News
posted 30 Mar 2006
Oracle launches search tool
By Jessica Twentyman
Database giant Oracle is planning a major entry into search technology with the announcement of Secure Enterprise Search 10g, a search engine intended to make business information available to authorised users while rigorously enforcing corporate security policies.
Scheduled for availability before June 2006, the product will deliver search results from sources such as databases, portals, enterprise applications, and systems for managing files, content and e-mail.
Oracle chief executive Larry Ellison unveiled the software at the Oracle Open World conference in
Ellison said: “What Google does not do well is search private data. It searches public data very well… But most data we deal with is not public data; it’s private data, personal data.”

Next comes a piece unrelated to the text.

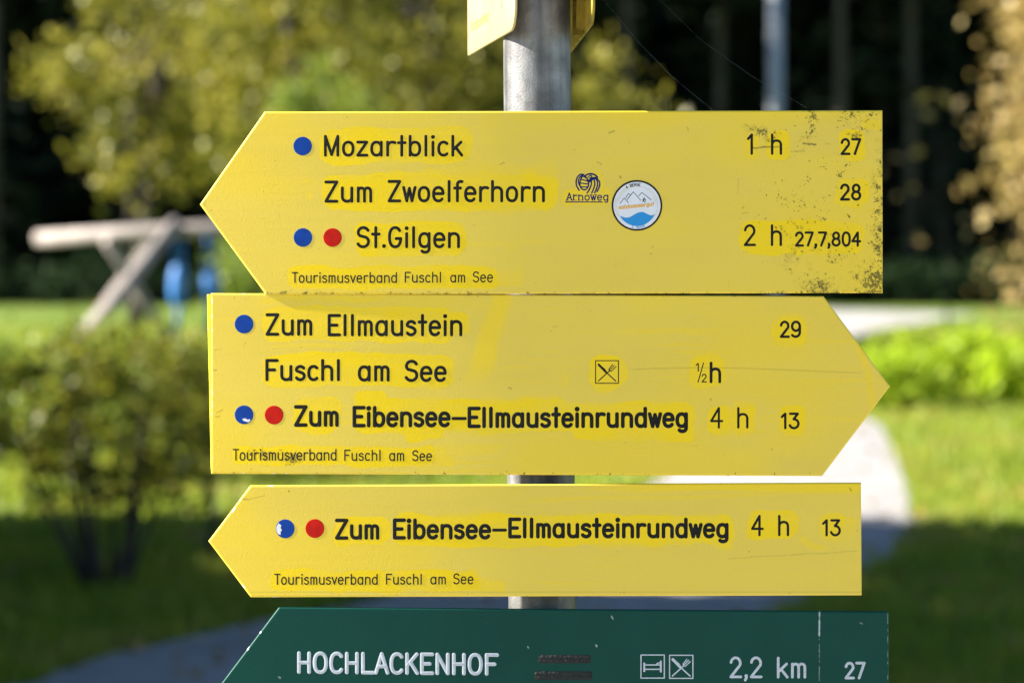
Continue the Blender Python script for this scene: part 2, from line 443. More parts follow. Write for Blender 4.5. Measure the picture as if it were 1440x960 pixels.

Ellison said that his company was, “very excited about Secure Enterprise Search 10g. It’s one of our biggest announcements for many, many years. It’s the result of years of innovation and hard work,” he enthused.
However, Gartner Group analyst Rita Knox’s enthusiasm is more tempered. The search product may offer “standard information access capabilities”, she pointed out, but it does not provide the personal desktop search or broader web search capabilities found in competing offerings.
“Oracle had to enter the search market to keep pace with moves in this area by vendors such as IBM and Microsoft. However, it will need to build up its reputation in this market and enhance its functionality (for example, by adding classification, taxonomy management and other functions typical of full-featured information access offerings) to compete with specialists in this market,” she concluded.